━━━━━ INPUT DATA

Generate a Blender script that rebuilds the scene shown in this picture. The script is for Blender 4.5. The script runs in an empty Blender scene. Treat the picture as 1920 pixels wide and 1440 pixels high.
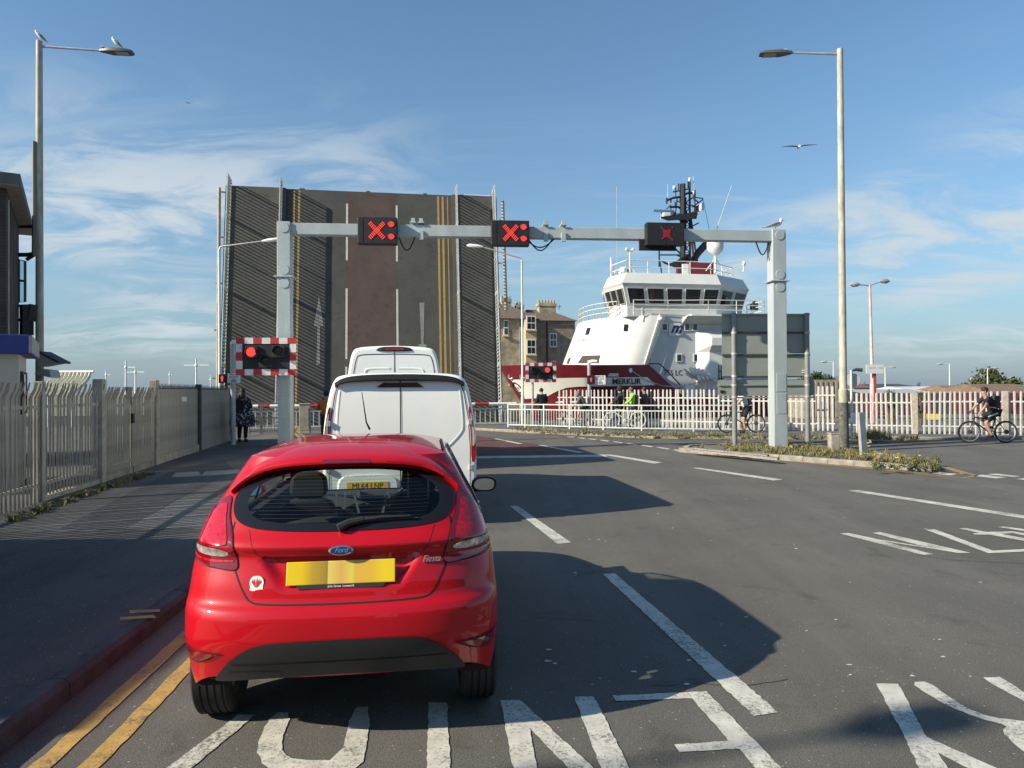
import bpy, bmesh, math, random
import numpy as np
from mathutils import Vector, Matrix, Euler
from mathutils.geometry import delaunay_2d_cdt
R = math.radians
random.seed(7)
S = bpy.context.scene
COL = S.collection

# ---------------------------------------------------------------- camera
F, CX, CY, CAMH = 1331.0, 960.0, 720.0, 1.76
cam_d = bpy.data.cameras.new('camera'); cam = bpy.data.objects.new('camera', cam_d); COL.objects.link(cam)
cam_d.sensor_width = 36.0; cam_d.lens = F / 1920 * 36; cam_d.clip_start = 0.05; cam_d.clip_end = 6000
CAMROT = (Matrix.Rotation(R(90.43), 3, 'X') @ Matrix.Rotation(R(-0.35), 3, 'Z'))
cam.location = (0, 0, CAMH); cam.rotation_euler = CAMROT.to_euler()
S.camera = cam

# ---------------------------------------------------------------- sky, sun, exposure
SUNDIR = Vector((-1.62, -0.70, 1.0)).normalized()          # towards the sun
ELEV = math.asin(SUNDIR.z); AZ = math.atan2(SUNDIR.x, SUNDIR.y)
W = bpy.data.worlds.new('World'); S.world = W; W.use_nodes = True
def nn(nt, typ, **kw):
    n = nt.nodes.new(typ)
    for k, v in kw.items():
        if k.startswith('i_'):
            key = k[2:]; key = int(key) if key.isdigit() else key.replace('_', ' ')
            n.inputs[key].default_value = v
        else: setattr(n, k, v)
    return n
CLOUD_A, CLOUD_B = (5.5, 1.2, 0), (9.3, 6.2, 0)
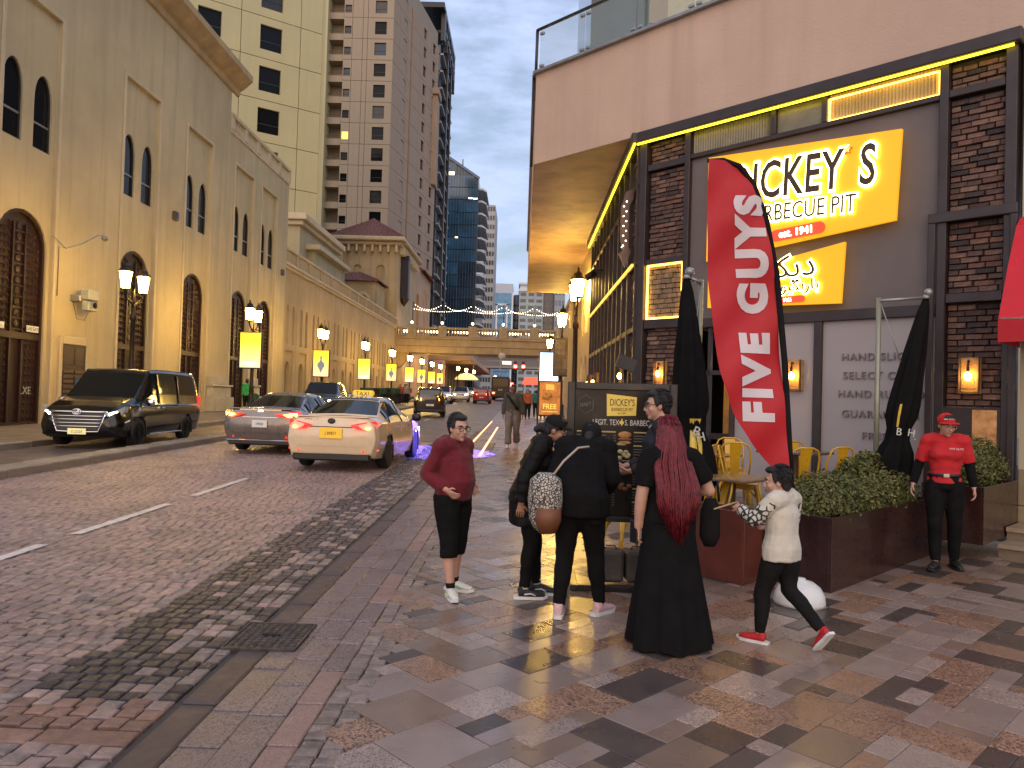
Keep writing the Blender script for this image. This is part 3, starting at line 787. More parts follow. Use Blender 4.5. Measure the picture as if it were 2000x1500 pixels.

━━━━━━━━━━

*TASK TO CARRY OUT*
Do not copy the pictures, but repeat every line exactly.

*OUTPUT OF THE TASK*
Generate a Blender script that rebuilds the scene shown in this picture. The script is for Blender 4.5. The script runs in an empty Blender scene. Treat the picture as 1920 pixels wide and 1440 pixels high.
import bpy, bmesh, math, random
import numpy as np
from mathutils import Vector, Matrix, Euler
from mathutils.geometry import delaunay_2d_cdt
R = math.radians
random.seed(7)
S = bpy.context.scene
COL = S.collection

# ---------------------------------------------------------------- camera
F, CX, CY, CAMH = 1331.0, 960.0, 720.0, 1.76
cam_d = bpy.data.cameras.new('camera'); cam = bpy.data.objects.new('camera', cam_d); COL.objects.link(cam)
cam_d.sensor_width = 36.0; cam_d.lens = F / 1920 * 36; cam_d.clip_start = 0.05; cam_d.clip_end = 6000
CAMROT = (Matrix.Rotation(R(90.43), 3, 'X') @ Matrix.Rotation(R(-0.35), 3, 'Z'))
cam.location = (0, 0, CAMH); cam.rotation_euler = CAMROT.to_euler()
S.camera = cam

# ---------------------------------------------------------------- sky, sun, exposure
SUNDIR = Vector((-1.62, -0.70, 1.0)).normalized()          # towards the sun
ELEV = math.asin(SUNDIR.z); AZ = math.atan2(SUNDIR.x, SUNDIR.y)
W = bpy.data.worlds.new('World'); S.world = W; W.use_nodes = True
def nn(nt, typ, **kw):
    n = nt.nodes.new(typ)
    for k, v in kw.items():
        if k.startswith('i_'):
            key = k[2:]; key = int(key) if key.isdigit() else key.replace('_', ' ')
            n.inputs[key].default_value = v
        else: setattr(n, k, v)
    return n
CLOUD_A, CLOUD_B = (5.5, 1.2, 0), (9.3, 6.2, 0)
Keep writing the Blender script for this image. This is part 3, starting at line 787. More parts follow. Use Blender 4.5. Measure the picture as if it were 2000x1500 pixels.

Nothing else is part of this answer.